Review – Hellboy (2019)

Reboots are a strange thing. Hated and reviled, there are certainly more instances of them NOT working as opposed to winning what should be a built-in audience over. Horror, in particular, is a hard sell. We’ve had our major franchises get the treatment and there are plenty more in the works (Child’s Play). While a vast majority of them stalled and sunk (2010’s A Nightmare on Elm Street, anyone?) a few soared (2017’s IT). 

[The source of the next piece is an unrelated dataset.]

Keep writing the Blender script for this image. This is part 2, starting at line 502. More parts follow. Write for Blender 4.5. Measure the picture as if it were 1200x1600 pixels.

The Hellboy property straddles a line that has often left it languishing with moviegoers. It’s a superhero film that has far less emphasis on the chiseled chin and cheekbones of the superman archetype and more focus on the idea of purpose, destiny and ultimately what to do with a power that defines you, yet betrays everything you thought you knew.  For superhero fans it falls mighty far left of most conventions and is hard to pigeonhole into the tight vinyl and playboy-come-philanthropist roles that have become the staple of the industry. For horror fans, again, it represents a dark fantasy with a moral compass and heart that truly belongs in the pages of a panel-to-panel graphs novel, even if the themes are decidedly those of monster movies with fangs, and ones devoid of capes.

The Del Toro Hellboy films, although not financial successes per se’ were character-defining action set-pieces that proved Del Toro’s visions could adeptly be overlaid on an existing property.. and WORK. Those two films are as rewatchable for me as most of the MCU is for a lot of fans. They have heart and soul and hint at a larger world that is both terrifying and fascinating.

2019’s Hellboy suffered the critical and financial deathblow it did, I believe, based not on it trying to emulate the Del Toro films, OR even trying to distance itself. Quite simply, 2019’s Hellboy was its own vision, and although it it might have landed sour on the lips and eyes of the masses, was, in this reviewers opinion, a whole sloppy, stinky ham-fisted SHIT-TON OF FUN.

Harbour dissolves completely into the role and much like Perlman when he donned the red makeup and horns, there is never a moment when you are watching the actor and not the character. There is as much heart and ultimately, self loathing present here as in the original iteration and it goes a long way to endearing ourselves to the titular character once the primary story arc gets under way.

This story arc, like most superhero faire, both time tested and decidedly conventional, is about the end of the world as we know it, both metaphorically and literally. An ancient Queen (Mia Jovovich) is resurrected to exact her vengeance on the humans that put her into the ground prematurely… in several pieces. This plot, like so many that has come before it is not altogether new OR, in most cases nowadays, all that engaging…WHICH…interestingly brings me to the crux of why I enjoyed Hellboy as much as I did: Sometimes, you gotta enjoy the destination, in spite of the journey.

Hellboy hits the ground running and not only do we see a number of different locations but we see so much in the span of 2 hours that if I did have a complaint, it is also one that falls squarely on the shoulders of its main strength; Hellboy rarely takes time to stop and breathe, moving at such a pace that the 2 hours seldom takes a moment to linger with our characters. It is, however a small price to pay to see a Hellboy film that includes Hellboy fighting a masked vampire wrestler in Tijuana, a free-for-all throwdown with bloodthristy giants and BUCKETS of blood as London sees an apocalyptic hell-on-earth complete with monstrous hell-beasts literally wearing dead humans as leg-warmers (do I shit you? No, indeed I shit you not)

Harbour, McShane and company give us a very different vision of the character and his world, let’s just hope they’re given a chance to expand upon it.